● **STATED GOAL**
Your task is to write out only the lines running from the line with "Write the bpy" to the line with "COL = S.collection", both ends kept, with no images.

● **Entries with scene source code**
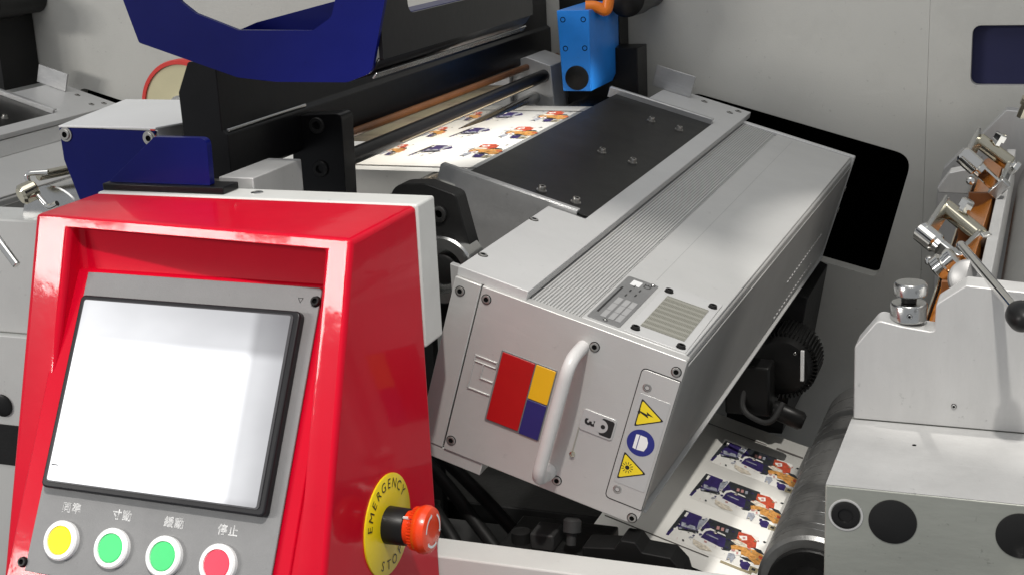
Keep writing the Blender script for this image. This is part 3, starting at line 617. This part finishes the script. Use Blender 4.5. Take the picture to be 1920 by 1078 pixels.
rim_o = rpoly([(1.2570, 1.376), (1.5455, 1.376), (1.5455, 1.4755), (1.2570, 1.4755)], .018); rim_i = rpoly([(1.2625, 1.3815), (1.5395, 1.3815), (1.5395, 1.4695), (1.2625, 1.4695)], .014)
prism('window_rim', rim_o, 'x', -.618, -.5925, 'navy_paint', gd, [rim_i], bevel=.0008)
prism('inner_gusset', [(-.7805, 1.3640), (-.6406, 1.3640), (-.6368, 1.4200), (-.6593, 1.3949), (-.7488, 1.3753)], 'y', 1.250, 1.254, 'navy_paint', gd, bevel=.0006)
V = [(-.6020, 1.203, 1.3278), (-.5975, 1.203, 1.3330), (-.5975, 1.609, 1.3330), (-.6020, 1.609, 1.3278)]
ob('highlight_strip', V+[(v[0]+.0012, v[1], v[2]-.0012) for v in V], [(0, 1, 2, 3), (4, 7, 6, 5), (0, 4, 5, 1), (1, 5, 6, 2), (2, 6, 7, 3), (3, 7, 4, 0)], 'steel', gd, .0003)  # steel strip added as the highlight on the guard's rounded lower edge
V, F = [], []
path = [(-.72, 1.3245), (-.6243, 1.3250), (-.607, 1.329), (-.597, 1.336), (-.591, 1.3445)]
V = [(x, y, z) for x, z in path for y in (1.2015, 1.61)]
F = [(2*i, 2*i+1, 2*i+3, 2*i+2) for i in range(len(path)-1)]
o = ob('guard_bottom', V, F, 'black_gloss', gd, smooth=True); md = o.modifiers.new('t', 'SOLIDIFY'); md.thickness = .003

bb = thing('sensor_block', 'bright blue anodised block hanging beside the dryer near the wall', 'sensor', (-.67, 2.05, 1.18))
prism('block_body', rpoly([(-.7110, 1.3085), (-.6600, 1.3085), (-.6605, 1.1880), (-.7050, 1.1880)], .0012), 'y', 2.05, 2.20, 'blue_anod', bb)
V = [(-.6600, 2.0502, 1.3082), (-.6605, 2.0502, 1.1883), (-.6530, 2.115, 1.2030), (-.6530, 2.115, 1.2950), (-.6600, 2.199, 1.3082), (-.6605, 2.199, 1.1883), (-.6530, 2.15, 1.2030), (-.6530, 2.15, 1.2950)]
ob('side_wedge', V, [(0, 1, 2, 3), (4, 7, 6, 5), (0, 3, 7, 4), (1, 5, 6, 2), (3, 2, 6, 7), (0, 4, 5, 1)], 'blue_anod', bb, .001)
for x, z in ((-.7015, 1.2950), (-.6695, 1.2950), (-.6990, 1.2520), (-.6685, 1.2525)):
    lathe('socket_screw', (x, 2.0502, z), (0, -1, 0), [(0, .0042), (.0003, .0042), (.0005, .003), (-.002, .0028)], 'void', bb, 20)
lathe('round_plug', (-.6822, 2.0503, 1.2080), (0, -1, 0), [(0, .0185), (.0012, .0185), (.002, .0175)], 'black_plate', bb, 36)
bk = thing('sensor_bracket', 'black bracket behind and below the bright blue block', 'bracket', (-.67, 2.2, 1.16))
box('upright', (-.735, 2.16, 1.135), (-.6185, 2.215, 1.2395), 'black_plate', bk, .001)
box('arm', (-.76, 2.205, 1.20), (-.66, 2.255, 1.330), 'black_plate', bk, .001)
oc = tube('cable_connector', [(-.672, 2.07, 1.3125), (-.656, 2.075, 1.312), (-.642, 2.08, 1.302), (-.637, 2.085, 1.335), (-.637, 2.09, 1.39)], .0085, 'orange', None, .012); tag(oc, 'orange cable plug above the bright blue block', 'connector')
mt = lathe('round_motor', (-.624, 2.12, 1.319), (0, 1, 0), [(0, .024), (.004, .029), (.06, .030), (.10, .027), (.137, .027)], 'black_plastic', None); tag(mt, 'round black motor end at the top edge beside the orange plug', 'motor')
mt2 = lathe('round_motor', (-.632+DX, 2.12, 1.325), (0, 1, 0), [(0, .024), (.004, .029), (.06, .030), (.10, .027), (.137, .027)], 'black_plastic', None); tag(mt2, 'round black motor end at the top left corner', 'motor')
bk2 = box('wall_bracket', (-.735+DX-.03, 2.15, 1.165), (-.642+DX, 2.255, 1.30), 'black_plate', None); tag(bk2, 'dark upright bracket on the wall at the left edge', 'bracket')
# grey bearing housings near the wall, seen between the two black bars
gb = thing('bearing_housing', 'grey stepped metal housing seen between the black beam and idler bar', 'housing', (-.83, 2.15, 1.14))
box('low_block', (-.905, 2.12, 1.14), (-.8500, 2.2, 1.2018), 'milled', gb); box('mid_block', (-.8488, 2.10, 1.14), (-.810, 2.2, 1.2180), 'milled', gb)
prism('sloped_block', [(-.8095, 1.14), (-.74, 1.14), (-.745, 1.218), (-.785, 1.232), (-.8095, 1.225)], 'y', 2.11, 2.2, 'milled', gb)
tr = rod('guide_tube', (-.80, 1.70, 1.148), (-.765, 2.25, 1.175), .010, 'steel', None); tag(tr, 'short bright steel tube behind the far edge of the printed web', 'tube')
# silver roller beneath the upper web
ro = rod('web_roller', (-.690, 1.22, 1.105), (-.690, 2.25, 1.105), .0595, 'steel', None, 48, .003); tag(ro, 'polished steel roller under the near edge of the upper printed web', 'roller')
eb = thing('roller_end_bearing', 'round black bearing with silver ring between white frame and dryer', 'bearing', (-.60, 1.30, 1.05))
prism('bearing_plate', rpoly([(-.648, 1.05), (-.545, 1.05), (-.548, 1.12), (-.566, 1.196), (-.600, 1.207), (-.636, 1.205), (-.650, 1.15)], [.01, .01, .02, .008, .02, .02, .02], 6), 'y', 1.30, 1.325, 'black_plate', eb)
lathe('silver_ring', (-.580, 1.30, 1.120), (0, -1, 0), [(-.02, .036), (.014, .036), (.016, .034), (.016, .024), (.002, .023)], 'steel', eb, 48)
lathe('hub', (-.580, 1.298, 1.120), (0, -1, 0), [(0, .016), (.010, .016), (.012, .013)], 'black_plate', eb, 32)
lathe('socket_screw', (-.585, 1.2995, 1.176), (0, -1, 0), [(0, .0085), (.003, .0085), (.004, .007), (.004, .0045), (.0, .004)], 'dark_iron', eb, 24)
mp = prism('mounting_plate', [(-.56, 1.02), (-.44, .98), (-.44, 1.10), (-.5115, 1.1200), (-.56, 1.135)], 'y', 1.262, 1.27, 'milled', None); tag(mp, 'pale metal plate between the white frame and the dryer cassette', 'plate')
sp = lathe('small_screw', (-.544, 1.262, 1.095), (0, -1, 0), [(0, .007), (.005, .007), (.006, .005), (.006, .003), (.002, .003)], 'steel', None, 20); tag(sp, 'small steel socket screw at the right edge of the white frame', 'screw')

# blue bracket with white top, left
br = thing('cover_bracket', 'dark blue bracket with white top and two silver screws left of the beam foot', 'bracket', (-.94, 1.3, 1.16))
prism('front_plate', rpoly([(-1.0035, 1.2660), (-.8800, 1.2640), (-.9230, 1.2200), (-.952, 1.1750), (-.9890, 1.1880), (-1.0025, 1.2310)], .002), 'y', 1.250, 1.254, 'navy_paint', br, bevel=.0006)
prism('top_plate', [(-1.0035, 1.2495), (-.8805, 1.2495), (-.8600, 1.3000), (-.8700, 1.43), (-1.045, 1.43)], 'z', 1.2663, 1.2685, 'white_plate', br, bevel=.0005)
prism('side_cheek', [(1.2545, 1.2655), (1.2545, 1.2300), (1.33, 1.2500), (1.33, 1.2655)], 'x', -.8850, -.8815, 'white_plate', br, bevel=.0005)
for x, z in ((-.9955, 1.2590), (-.8895, 1.2570)): place('screw', SCREW_BIG, (x, 1.2497, z), (0, -1, 0), br)

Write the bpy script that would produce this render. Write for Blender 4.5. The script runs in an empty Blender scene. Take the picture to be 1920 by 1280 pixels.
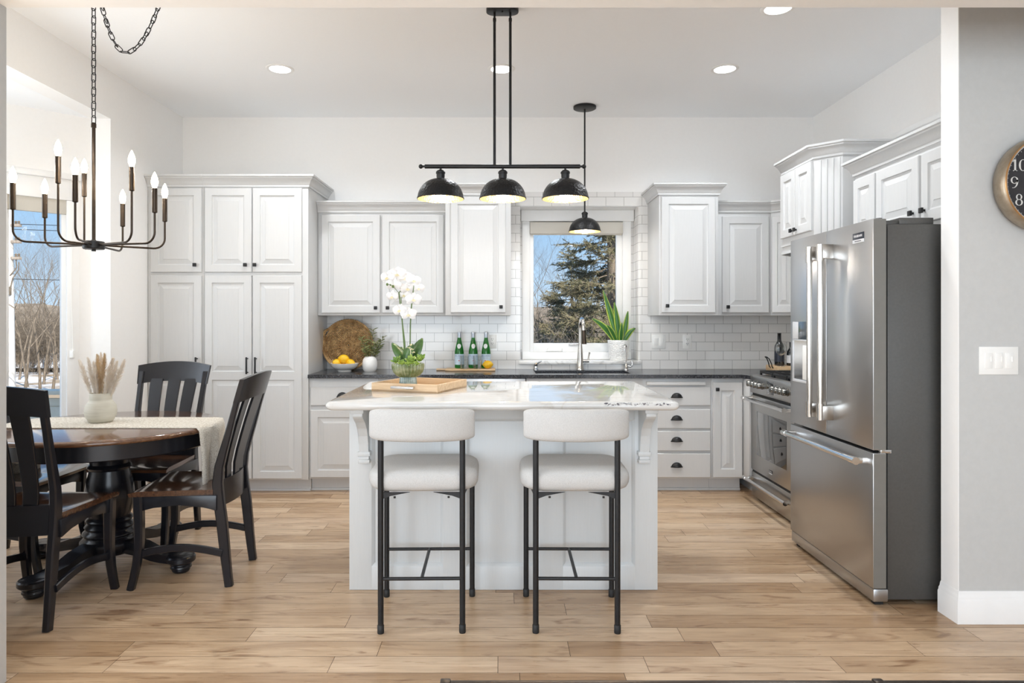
import bpy, bmesh, math, random
from mathutils import Vector, Matrix, noise as mnoise
random.seed(7)
PI = math.pi
S = bpy.context.scene
COL = S.collection

# ------------------------------------------------------------------ camera
H = 1.333                      # eye height
F = 1280.0                     # focal length in pixels of the 1920 px wide frame
cam_d = bpy.data.cameras.new('camera'); cam = bpy.data.objects.new('camera', cam_d); COL.objects.link(cam)
cam.location = (0, 0, H); cam.rotation_euler = (PI/2, 0, 0)
cam_d.sensor_width = 36; cam_d.lens = 24; cam_d.shift_x = 20/1920; cam_d.shift_y = -40/1920
cam_d.clip_start = 0.05; cam_d.clip_end = 500
S.camera = cam
S.view_settings.view_transform = 'Standard'; S.view_settings.look = 'None'
S.view_settings.exposure = 1.0; S.view_settings.gamma = 1.0
S.cycles.use_denoising = True
S.cycles.max_bounces = 14; S.cycles.diffuse_bounces = 10; S.cycles.glossy_bounces = 5
S.cycles.transmission_bounces = 8; S.cycles.transparent_max_bounces = 16
S.cycles.caustics_reflective = False; S.cycles.caustics_refractive = False
S.cycles.sample_clamp_indirect = 6

# ------------------------------------------------------------------ sky, sun, daylight
W = bpy.data.worlds.new('sky'); S.world = W; W.use_nodes = True
wn = W.node_tree.nodes; wl = W.node_tree.links
for n in list(wn): wn.remove(n)
wo = wn.new('ShaderNodeOutputWorld'); wb = wn.new('ShaderNodeBackground'); wl.new(wb.outputs[0], wo.inputs[0])
wt = wn.new('ShaderNodeTexCoord'); ws = wn.new('ShaderNodeSeparateXYZ'); wr = wn.new('ShaderNodeValToRGB')
wl.new(wt.outputs['Generated'], ws.inputs[0]); wl.new(ws.outputs['Z'], wr.inputs[0]); wl.new(wr.outputs[0], wb.inputs[0])
wr.color_ramp.elements[0].position = 0.0; wr.color_ramp.elements[0].color = (.66, .83, 1.0, 1)
wr.color_ramp.elements[1].position = 0.5; wr.color_ramp.elements[1].color = (.22, .46, .86, 1)
e_ = wr.color_ramp.elements.new(0.14); e_.color = (.40, .66, .98, 1)
wb.inputs['Strength'].default_value = 0.53

def lamp(name, kind, loc, rot, energy, color=(1, 1, 1), **kw):
    d = bpy.data.lights.new(name, kind); d.energy = energy; d.color = color
    for k, v in kw.items(): setattr(d, k, v)
    o = bpy.data.objects.new(name, d); COL.objects.link(o); o.location = loc; o.rotation_euler = rot
    return o
lamp('sun', 'SUN', (20, -20, 30), (math.radians(52), 0, math.radians(38)), 4.2, (1, .93, .83), angle=.01)
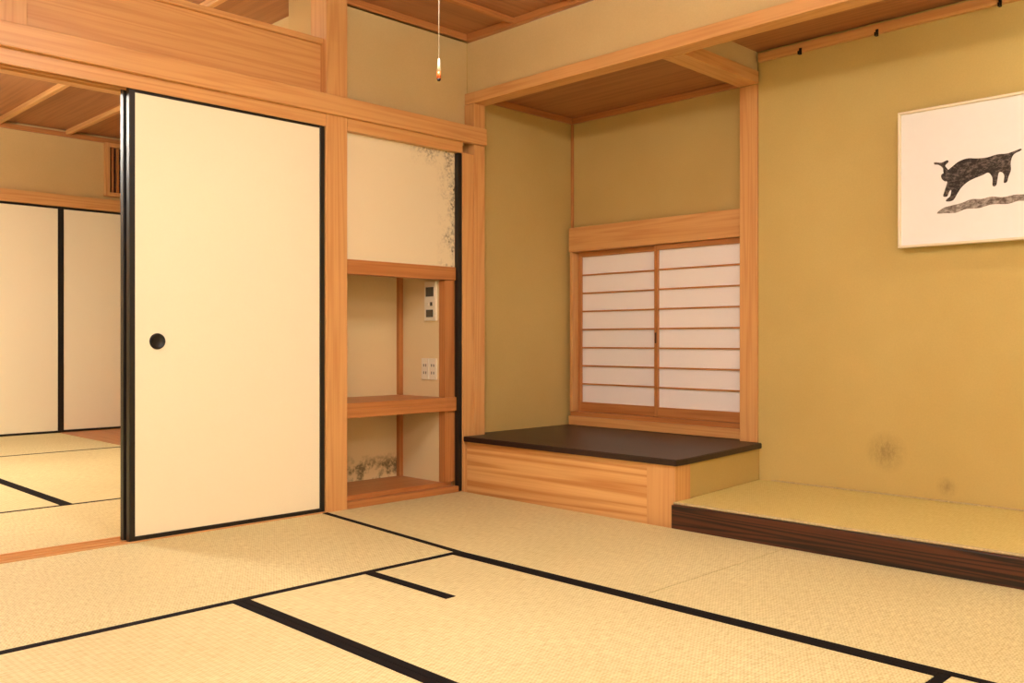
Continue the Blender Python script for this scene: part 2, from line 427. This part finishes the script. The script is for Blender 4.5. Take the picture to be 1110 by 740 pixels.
# ---- framed picture
fr=empty('framed_ink_painting')
PY0,PY1,PZ0,PZ1=.95,1.625,1.205,1.80
bx=4.020
fw=.011
boxes('frame',[(bx,bx+.03,PY0,PY1,PZ0,PZ0+fw,FRAME,.003),(bx,bx+.03,PY0,PY1,PZ1-fw,PZ1,FRAME,.003),
   (bx,bx+.03,PY0,PY0+fw,PZ0+fw,PZ1-fw,FRAME,.003),(bx,bx+.03,PY1-fw,PY1,PZ0+fw,PZ1-fw,FRAME,.003)],0,fr)
boxes('paper_sheet',[(bx+.014,bx+.026,PY0+fw,PY1-fw,PZ0+fw,PZ1-fw,ART,0)],0,fr)
def smooth_poly(p,k=5):
    out=[];n=len(p)
    for i in range(n):
        a,b,c,d=p[i-1],p[i],p[(i+1)%n],p[(i+2)%n]
        for j in range(k):
            t=j/k
            out.append(tuple(.5*((2*b[q])+(-a[q]+c[q])*t+(2*a[q]-5*b[q]+4*c[q]-d[q])*t*t+(-a[q]+3*b[q]-3*c[q]+d[q])*t**3) for q in (0,1)))
    return out
def inkshape(name,pts,mat,off,k=5,vs_=(0,1)):
    bm=bmesh.new()
    vs=[bm.verts.new((bx+.0139-off,PY1-u/100,PZ0+(vs_[0]+(v-vs_[0])*vs_[1])/100)) for u,v in smooth_poly(pts,k)]
    es=[bm.edges.new((vs[i],vs[(i+1)%len(vs)])) for i in range(len(vs))]
    bmesh.ops.triangle_fill(bm,edges=es,use_beauty=True)
    finish(name,bm,[mat],fr)
inkshape('ink_bull',[(20.0,33.2),(22,34.8),(25,37.2),(28.5,38.2),(32,37.6),(36,37.4),(40,38.2),(43.4,38.0),(46,38.6),(48.6,39.4),(48.8,38.6),(46.4,37.4),(45.4,35.6),(45.0,33),
  (45.1,30),(44.2,27.0),(43.6,24.6),(42.4,24.5),(42.6,27.6),(41.8,29.4),(40.6,29.4),(40.1,26.6),(39.6,23.6),(38.2,23.5),(38.1,27.4),(36.6,30.0),(34.5,29.2),(31,28.0),(28.4,26.6),(26,24.2),(24.5,21.6),(22.8,18.6),
  (20.2,18.3),(20.0,19.2),(21.6,20.8),(22.0,23.6),(21.2,23.0),(20.4,20.8),(18.8,21.0),(19.2,23.2),(20.0,26),(20.4,28),(19.4,28.4),(18.2,29.8),(18.0,31.8)],INK,.0004,5,(20.0,.86))
inkshape('ink_horns',[(19,32.6),(18.6,35.0),(17,36.8),(15.2,37.4),(15.2,38.4),(18,37.8),(20.4,38.6),(20.9,37.6),(19.6,36.0),(20.8,33.6)],INK,.0007,5,(20.0,.86))
inkshape('ink_rock',[(16.2,13.9),(18.6,15.8),(22,16.6),(26,17.2),(30,18.4),(34,18.1),(38,18.6),(42,17.9),(47,18.4),(52,17.8),(56,16.4),(53,15.2),(48,15.8),(44,15.0),(38,15.4),(33,14.4),(28,14.6),(24,13.4),(20,13.6)],INK2,.0004)
for y in (2.10,1.73,1.22):
    bm=bmesh.new()
    add_box(bm,4.049,4.056,y-.006,y+.006,2.168,2.200,0,.001)
    add_box(bm,4.030,4.050,y-.004,y+.004,2.166,2.172,0,.001)
    add_box(bm,4.030,4.036,y-.004,y+.004,2.170,2.182,0,.001)
    finish('picture_rail_hook',bm,[IRON])

# ---- pendant lamps
LC=(1,.95,.885,1)
def pendant(name,x,y,zb,zc,st,half=.24,col=LC):
    e=empty(name)
    E=emis(name+'_glow',col,st)
    h=half
    boxes('paper_shade',[(x-h,x+h,y-h,y+h,zb,zb+.14,E,.01)],0,e)
    fr_=[]
    for sx in (-1,1):
        for sy in (-1,1):
            fr_.append((x+sx*h-.012,x+sx*h+.012,y+sy*h-.012,y+sy*h+.012,zb-.008,zb+.15,hz))
    for z in (zb-.008,zb+.138):
        fr_+=[(x-h,x+h,y-h-.012,y-h+.004,z,z+.014,hx),(x-h,x+h,y+h-.004,y+h+.012,z,z+.014,hx),
              (x-h-.012,x-h+.004,y-h,y+h,z,z+.014,hy),(x+h-.004,x+h+.012,y-h,y+h,z,z+.014,hy)]
    boxes('wood_frame',fr_,.002,e)
    cyl('stem',(x,y,zb+.14),(x,y,zc),.008,.008,IRON,12,e)
    return e
LX,LY=1.40,1.72
pl=pendant('added_fill_lamp',LX,LY,2.12,2.455,41)
pendant('added_fill_lamp',.75,6.0,2.15,2.64,86,.24,(1,.97,.87,1))
# pull cord hanging from the lamp edge
cx,cy=1.60,1.88
cyl('pull_cord',(cx,cy,1.56),(cx,cy,2.12),.0013,.0013,CORD,8,pl)
cyl('pull_cord_collar',(cx,cy,1.528),(cx,cy,1.562),.0055,.0025,CREAM,16,pl)
cyl('pull_cord_knob',(cx,cy,1.508),(cx,cy,1.528),.006,.0055,ORANGE,20,pl)
cyl('pull_cord_bead',(cx,cy,1.503),(cx,cy,1.508),.004,.006,BLACK,16,pl)
# tokonoma tube lamp behind the lintel
tl=empty('tokonoma_tube_lamp')
cyl('tube',(3.48,-.9,2.17),(3.48,.55,2.17),.016,.016,emis('tube_glow',(1,.98,.80,1),72),20,tl)
boxes('housing',[(3.45,3.51,-.95,.60,2.19,2.24,WHITEP,.004)],0,tl)
# unseen fill lamp, added in the near half to brighten the room
pendant('added_fill_lamp',-.2,-.5,2.15,2.455,47,.28)

wd=bpy.data.worlds.new('World'); S.world=wd; wd.use_nodes=True
wd.node_tree.nodes['Background'].inputs[0].default_value=(1,.9,.75,1)
wd.node_tree.nodes['Background'].inputs[1].default_value=.3

# ---- camera
cd=bpy.data.cameras.new('Camera'); cam=bpy.data.objects.new('Camera',cd); COL.objects.link(cam)
cam.location=(0,0,.8); cam.rotation_euler=(math.radians(90),0,math.radians(-45))
cd.sensor_width=36; cd.sensor_fit='HORIZONTAL'; cd.lens=985/1110*36
cd.shift_y=-1/1110; cd.clip_start=.02
S.camera=cam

● **EXERCISE RESULT**
Write the bpy script that would produce this render. Write for Blender 4.5. The script runs in an empty Blender scene. Take the picture to be 1920 by 1280 pixels.
import bpy, bmesh, math, random
from mathutils import Vector, Matrix, noise as mnoise
random.seed(7)
PI = math.pi
S = bpy.context.scene
COL = S.collection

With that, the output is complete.